Bundan sonra duygularımı böylesi hareketler sergileyen biri için muhafaza edeceğim:


Alexander Rybak - Oah   dogalunal

M. ve S.! Sizin ve birçoklarının adını da bir daha anmayacağım! Benden uzak, kime isterseniz ona yakın olun! (O değil de, günün birinde S.’yi bir dişiye yakın vaziyette görürsem dünyam ufak çapta başıma yıkılabilir. Yok yok, ben demedim onu, kim dedi onu, çık dışarı çık!)


Aşırı duygusal ergenus bozuntusu olmaya elveda, güçlü, haşin ve karizmatik günlere merhaba!!!

NOT1: “Bir deli kuyuya bir taş atmış, yüz akıllı çıkaramamış” –olayı bilenler anladılar- misali yalnız ve güzel ülkemde blogspot.com tümden yasaklandı. Bu olay tıpkı YouTube’da bir video yüzünden, siteyi toptan kapatıp milyonlarca videoyu yasaklamaya benziyor. Aa, ben böyle bir uygulamaya gitmiş bir ülke biliyorum!

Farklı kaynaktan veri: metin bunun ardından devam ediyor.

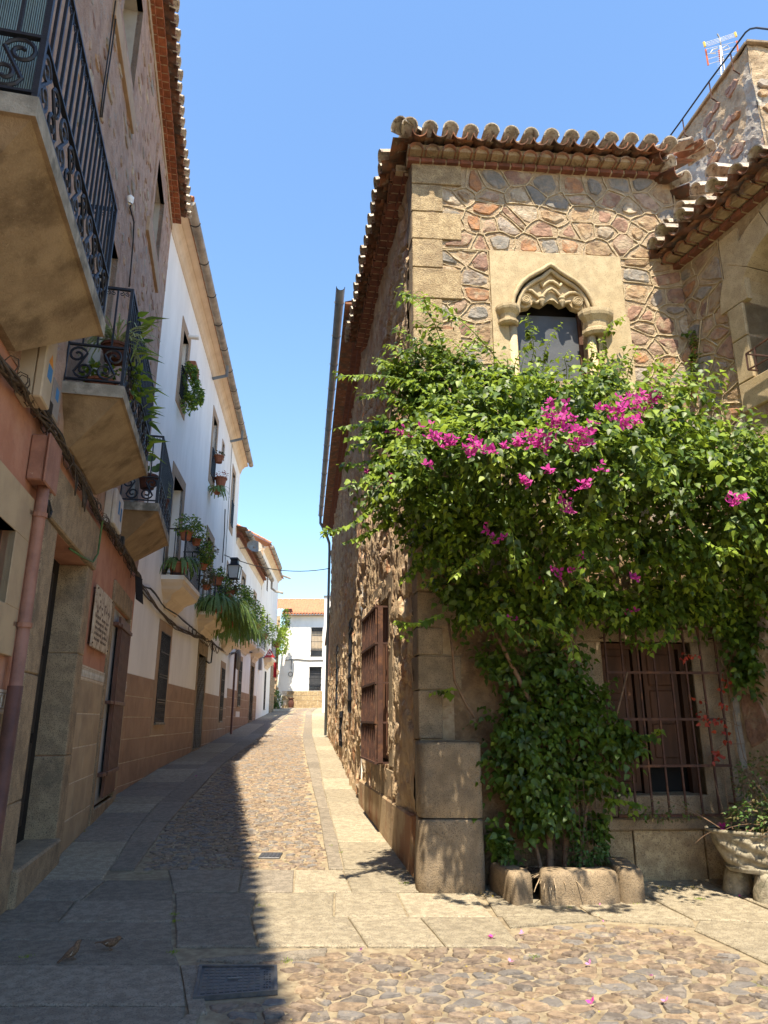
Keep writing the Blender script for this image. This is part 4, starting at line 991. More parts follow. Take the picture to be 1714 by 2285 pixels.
# jumble of tiles where the two roofs meet
for (px_, py_, yaw, pit, m_) in ((1545, 322, .9, .25, TC), (1566, 324, .5, .2, TC2), (1588, 326, .3, .2, TC)):
    u, z = FA.px(px_, py_, .0); place(m_, 'cover_tile', FA, u, z, .0, wroof, pit, yaw)
for q in range(6): place(TC if q % 2 else TP, 'valley_tile', FA, 3.70 + q * .10, 8.80 - q * .10, .30 - .02 * q, wroof, .3, .45 + ru(-.08, .08))
for q in range(5): place(TC, 'valley_tile', WI, -.30 + q * .25, 7.82 + .10 * q, .16 - .05 * q, wroof, .3, ru(-.08, .08))
b = MB(); b.quad(WI.P(-.5, 7.6, .05), WI.P(.9, 7.9, .0), WI.P(.9, 8.3, -1.0), WI.P(-.5, 8.2, -1.0)); b.build('roof_bed', M['tile'], wroof)
# iron bracket under the wing window
br = thing('flower_bracket', WI.P(1.6, oz0, .1), 'triangular rusty iron pot bracket below the arched window at the right edge', 'bracket')
pts = [(1664.6, 790), (1714, 755), (1750, 735)]; A_ = [WI.px(x, y, .12) for x, y in pts]; B_ = [WI.px(x, y, .12) for x, y in ((1664.6, 790), (1714, 795), (1750, 800))]; C_ = [WI.px(x, y, .12) for x, y in ((1670, 825), (1700, 808), (1750, 780))]
for nm, pp in (('rail', A_), ('rail', B_), ('rail', C_), ('strut', [A_[0], C_[0]]), ('strut', [WI.px(1684, 776, .12), WI.px(1688, 826, .12)]), ('strut', [C_[0], WI.px(1692, 827, .12)])):
    t = MB(); t.tube([WI.P(u, z, .12) for u, z in pp], .011, 5); t.build(nm, M['iron_rust'], br)
t = MB(); t.tube([WI.P(B_[2][0], B_[2][1], .12), WI.P(B_[2][0], B_[2][1], -.02)], .011, 5); t.build('wall_fixing', M['iron_rust'], br)
# ---------------------------------------------------------------- tower block above
TA = Fr((8.5, 0), (-.152, 1), (-1, 0))
tower = thing('upper_house', (8, 11.5, 0), 'weathered plaster and stone upper storey with thin coping rising behind the roofs at right', 'house')
ytn = TA.px(1664.6, 97)[0]; zt_ = TA.px(1664.6, 97)[1]
TFf = Fr((0, ytn - .02), (1, .1), (0, -1))
b = MB(); vs = [TA.P(ytn, 6, 0), TA.P(14.5, 6, 0), TA.P(14.5, zt_, 0), TA.P(ytn, zt_, 0)]
NN = 46
def tw(u, v):
    y = ytn + u * 3.6; z = 9.5 + v * (zt_ - 9.5); w = .09 * (float(fbm(np.array(y * 2.4), np.array(z * 2.4), 4)) - .5) + .05 * (float(fbm(np.array(y * 9.), np.array(z * 8.), 3)) - .5)
    return TA.P(y, z, w)
b.grid(tw, 60, 70)
for f in range(len(b.f)):
    c = np.array(b.v[b.f[f][0]]); q = float(vno(np.array(c[1] * .9), np.array(c[2] * .7)));
    b.m[f] = 1 if q > .60 else (2 if q < .3 else 0)
M['plaster_patch'] = mat('old_plaster', (.50, .45, .37), (.36, .31, .25), 3, .9, 30, stain=((.15, .11, .09), 5, .54, .66, .8), bd=.03)
tf = b.build('side_wall', [M['plaster_patch'], M['mortar'], M['pinkwall']], tower)
bx = TA.P(ytn, 0, 0).x
b = MB()
def tw2(u, v):
    x = bx + u * 3.0; z = 9.5 + v * (zt_ - 9.5); w = .12 * (float(fbm(np.array(x * 2.4), np.array(z * 2.4 + 9), 4)) - .5) + .06 * (float(fbm(np.array(x * 9.), np.array(z * 8.), 3)) - .5)
    return Vector((x, ytn + .08 * u * 3 - w, z))
b.grid(tw2, 50, 60)
for f in range(len(b.f)):
    c = b.v[b.f[f][0]]; q = float(vno(np.array(c[0] * 1.3), np.array(c[2] * 1.1))); b.m[f] = 1 if q > .55 else 0
b.build('front_wall', [M['mortar'], M['plaster_patch']], tower)
FT = Fr((bx, ytn - .03), (1, .08), (0, -1))
b = MB(); vs = [Vector((bx + .06, ytn + .06, 9)), Vector((bx + 3, ytn + .3, 9)), Vector((bx + 3, 14.5, 9)), TA.P(14.5, 9, -.1)]; vs += [v + Vector((0, 0, zt_ - 9.04)) for v in vs]; b.add(vs, [(0, 1, 5, 4), (1, 2, 6, 5), (2, 3, 7, 6), (3, 0, 4, 7), (4, 5, 6, 7)]); b.build('inner_wall', M['plaster_patch'], tower)
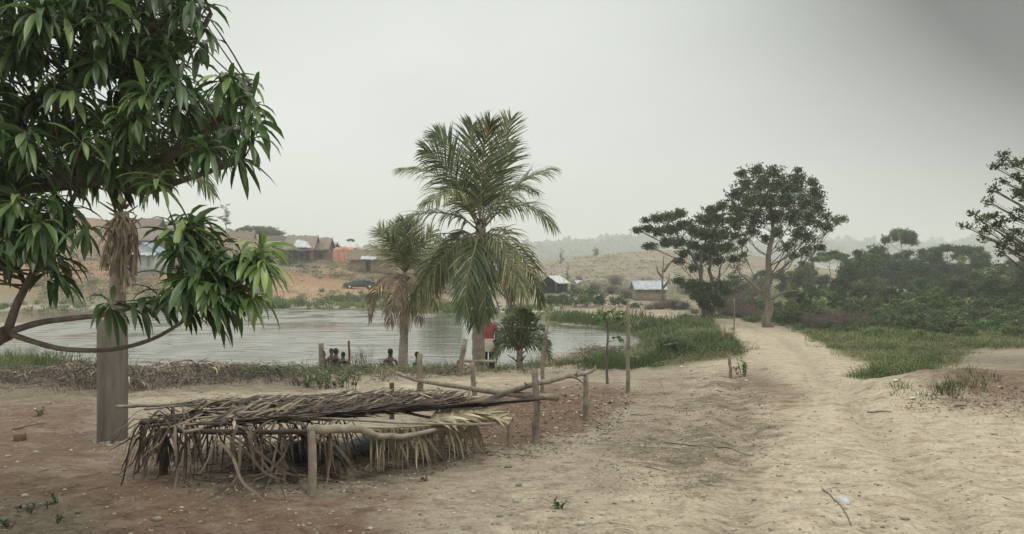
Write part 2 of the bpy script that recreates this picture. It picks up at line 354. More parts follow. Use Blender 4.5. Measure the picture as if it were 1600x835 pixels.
vil = vil*(1-.95*inpoly([(385, 462), (395, 440), (450, 424), (560, 446), (640, 452), (640, 466), (400, 466)], 5))*(1-.8*inpoly([(520, 432), (560, 412), (556, 410), (500, 428)], 4))
g_litter_shade = np.maximum(g_litter_shade, .45*vil); g_green = np.maximum(g_green, .42*vil*(fbm(GX*.12, GY*.12, 3, 77) > .45))
g_green = np.maximum(g_green, .55*(PX < 420)*(GY > 80)*(GY < 95))
g_or = np.clip((PX < 700)*sstep(84, 92, GY)*(GY < 150)*(.55+.9*(fbm(GX*.09, GY*.09, 3, 33)-.35)*2), 0, 1)
g_dry = np.clip(sstep(110, 170, GY)*(PX > 800)+.8*sstep(140, 170, GY)*(PX <= 800), 0, 1)
g_road = np.clip(sstep(3.0, 1.2, RD+edge*1.6)*(1-.8*inpoly([(1130, 585), (1200, 580), (1290, 625), (1230, 655)], 18))+.75*inpoly([(600, 600), (720, 590), (1000, 590), (1000, 620), (860, 605), (640, 612)], 10)
        + .8*inpoly([(1100, 640), (1300, 600), (1450, 640), (1650, 660), (1700, 900), (900, 900), (1020, 740)], 70)
        + 1.4*inpoly([(390, 448), (450, 428), (560, 448), (620, 456), (590, 465), (420, 466)], 5)+inpoly([(150, 612), (560, 602), (560, 614), (150, 635)], 8), 0, 1)
idx = np.arange(NA*NB).reshape(NB, NA)
fq = np.stack([idx[:-1, :-1], idx[:-1, 1:], idx[1:, 1:], idx[1:, :-1]], -1).reshape(-1, 4)
mb = MB(); mb.add(np.stack([GX, GY, Z], -1), fq)
gm = bpy.data.materials.new('soil'); gm.use_nodes = True; t = gm.node_tree; t.nodes.clear()
def gnode():
    N = t.nodes.new; L = t.links.new
    o = N('ShaderNodeOutputMaterial'); b = N('ShaderNodeBsdfPrincipled'); b.inputs['Roughness'].default_value = .95; b.inputs['Specular IOR Level'].default_value = .15
    tcn = N('ShaderNodeTexCoord')
    def noise(s, d=6, rough=.6, st=None, dist=0):
        n = N('ShaderNodeTexNoise'); n.inputs['Scale'].default_value = s; n.inputs['Detail'].default_value = d; n.inputs['Roughness'].default_value = rough; n.inputs['Distortion'].default_value = dist
        if st:
            mm = N('ShaderNodeMapping'); mm.inputs['Scale'].default_value = st; mm.inputs['Rotation'].default_value = (0, 0, .35); L(tcn.outputs['Object'], mm.inputs[0]); L(mm.outputs[0], n.inputs['Vector'])
        else: L(tcn.outputs['Object'], n.inputs['Vector'])
        return n.outputs['Fac']
    def ramp(v, a, bb, c1, c2):
        r = N('ShaderNodeValToRGB'); r.color_ramp.elements[0].position = a; r.color_ramp.elements[1].position = bb
        r.color_ramp.elements[0].color = (*c1, 1); r.color_ramp.elements[1].color = (*c2, 1); L(v, r.inputs[0]); return r.outputs[0]
    def attr(n):
        a = N('ShaderNodeAttribute'); a.attribute_name = n; return a.outputs['Fac']
    def mix(f, a, bb):
        m = N('ShaderNodeMix'); m.data_type = 'RGBA'
        L(f, m.inputs[0]) if not isinstance(f, float) else None
        L(a, m.inputs[6]); L(bb, m.inputs[7]); return m.outputs[2]
    big = noise(.45, 7, .62, (1, 1.4, 1)); mid = noise(3.2, 8, .68, (.85, 1.3, 1)); fine = noise(26, 5, .7)
    base = ramp(mid, .3, .7, (.25, .205, .155), (.39, .34, .265))
    pale = ramp(mid, .3, .72, (.37, .312, .235), (.51, .45, .345))
    red = ramp(mid, .3, .7, (.112, .070, .050), (.205, .140, .098))
    lit = ramp(noise(9, 8, .75), .35, .68, (.115, .09, .066), (.27, .225, .165))
    grn = ramp(mid, .3, .7, (.075, .088, .036), (.15, .145, .072))
    dry = ramp(noise(.09, 8, .65), .35, .65, (.17, .145, .10), (.30, .26, .18))
    def soft(n, k=2.1):  # attribute broken up by noise
        s = M('ADD', M('MULTIPLY', attr(n), 1.5, t), M('MULTIPLY', M('SUBTRACT', M('ADD', M('MULTIPLY', big, .4, t), M('MULTIPLY', mid, .6, t), t), .5, t), 3.2*k, t), t)
        s = M('SUBTRACT', s, .35, t, True); return M('MULTIPLY', s, M('MINIMUM', M('MULTIPLY', attr(n), 4., t), 1., t), t, True)
    col = mix(soft('road'), base, pale); col = mix(M('MULTIPLY', M('MULTIPLY', attr('rut'), .9, t), M('MULTIPLY', M('SUBTRACT', mid, .3, t), 2.6, t, True), t, True), col, ramp(mid, .3, .7, (.24, .20, .15), (.34, .29, .215))); col = mix(soft('red'), col, red); col = mix(M('MULTIPLY', attr('orange'), .85, t), col, ramp(mid, .3, .7, (.26, .145, .078), (.42, .27, .16))); col = mix(soft('litter'), col, lit)
    col = mix(soft('green', .6), col, grn); col = mix(soft('dry', .3), col, dry)
    dk = N('ShaderNodeMix'); dk.data_type = 'RGBA'; dk.blend_type = 'MULTIPLY'; dk.inputs[0].default_value = .85
    L(col, dk.inputs[6]); L(ramp(fine, .30, .62, (.62, .58, .54), (1.05, 1.05, 1.05)), dk.inputs[7])
    d2 = N('ShaderNodeMix'); d2.data_type = 'RGBA'; d2.blend_type = 'MULTIPLY'; d2.inputs[0].default_value = .95
    L(dk.outputs[2], d2.inputs[6]); L(ramp(noise(4.2, 10, .82, (.75, 1.3, 1), .9), .36, .52, (.56, .50, .45), (1, 1, 1)), d2.inputs[7])
    L(d2.outputs[2], b.inputs['Base Color'])
    bp = N('ShaderNodeBump'); bp.inputs['Strength'].default_value = .65; bp.inputs['Distance'].default_value = .03
    L(M('ADD', M('MULTIPLY', noise(7, 10, .75), 1.0, t), M('MULTIPLY', fine, .35, t), t), bp.inputs['Height']); L(bp.outputs[0], b.inputs['Normal'])
    L(b.outputs[0], o.inputs[0])
gnode()
go = mb.build('ground', gm, smooth=True); tag(go, kind='structure')
for nme, arr in (('road', g_road), ('red', g_red_shade), ('litter', g_litter_shade), ('green', g_green), ('dry', g_dry), ('rut', g_rut), ('orange', g_or)):
    a_ = go.data.attributes.new(nme, 'FLOAT', 'POINT'); a_.data.foreach_set('value', arr.astype(np.float32).ravel())
# ---------------------------------------------------------------- water
x0, x1 = POND[:, 0].min()-1, POND[:, 0].max()+1; y0, y1 = POND[:, 1].min()-1, POND[:, 1].max()+1
mb = MB(); nx, ny = 200, 520
xx, yy = np.meshgrid(np.linspace(x0, x1, nx), np.linspace(0, 1, ny)); yy = y0+(y1-y0)*yy**1.25
sd = poly_sd(xx, yy, POND); idx = np.arange(nx*ny).reshape(ny, nx)
fq = np.stack([idx[:-1, :-1], idx[:-1, 1:], idx[1:, 1:], idx[1:, :-1]], -1).reshape(-1, 4)
wv = .016*(fbm(xx*.35+yy*.05, yy*1.5+.25*np.sin(xx*.2), 3, 51)-.5)*2; gg_ = rs(3)
for k in range(7):
    la = gg_.uniform(.55, 1.7); th = gg_.normal()*.16+.1; ph = 5*fbm(xx*.12, yy*.12, 2, 60+k)
    wv += .0042*la*np.sin(2*math.pi*(yy*math.cos(th)+xx*math.sin(th))/la+ph)*(.3+1.4*fbm(xx*.10, yy*.10, 2, 80+k))
wv *= .35+1.3*sstep(.35, .65, fbm(xx*.07, yy*.10, 3, 91))
mb.add(np.stack([xx, yy, WZ+wv], -1), fq[(sd.ravel()[fq].min(1) < 1.5)])
wm = bpy.data.materials.new('water'); wm.use_nodes = True; t = wm.node_tree; b = t.nodes['Principled BSDF']
b.inputs['Base Color'].default_value = (.125, .12, .095, 1); b.inputs['Roughness'].default_value = .05; b.inputs['IOR'].default_value = 1.33; b.inputs['Specular IOR Level'].default_value = .5
tcn = t.nodes.new('ShaderNodeTexCoord')
def wn(scale, rot, st, dist):
    mm = t.nodes.new('ShaderNodeMapping'); mm.inputs['Scale'].default_value = st; mm.inputs['Rotation'].default_value = (0, 0, rot)
    n = t.nodes.new('ShaderNodeTexNoise'); n.inputs['Scale'].default_value = scale; n.inputs['Detail'].default_value = 4; n.inputs['Distortion'].default_value = dist
    t.links.new(tcn.outputs['Object'], mm.inputs[0]); t.links.new(mm.outputs[0], n.inputs['Vector']); return n.outputs['Fac']
hgt = M('ADD', M('MULTIPLY', wn(1.0, .12, (.16, 1.7, 1), .6), 1.0, t), M('MULTIPLY', wn(2.6, -.2, (.22, 1.6, 1), .4), .45, t), t)
bp = t.nodes.new('ShaderNodeBump'); bp.inputs['Strength'].default_value = .5; bp.inputs['Distance'].default_value = .04
t.links.new(hgt, bp.inputs['Height']); t.links.new(bp.outputs[0], b.inputs['Normal'])
tag(mb.build('pond_water', wm, smooth=True), kind='structure')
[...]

Kısacası, ifade özgürlüğünün kısıtlanmasına da HAYIR, bundan böyle –valla şartlar böyle gerektirdi artık- yasakçı zihniyete de hayır.

NOT2: Hayatımda ilk kez yurtdışına kargo ile posta gönderdim ve postamı gönderdiğim gün, postamı gönderme niyetinde olduğum ülkeyi ne yazık ki büyük bir deprem vurdu. Aklımdan pek çok düşünce geçtiyse de, ne düşünsem, ne söylesem bilemedim. Sadece posta yollayacaktım ben…

NOT3: Baş harfi M ya da S ile başlayan isimlere sahip insanlara bir zaafım olduğunu, bu bloğu yazmaya karar verene kadar anlamamış olmam da ayrı bir ilginç. Bu hariç bütün genellemeler yanlıştır, ey dostlar.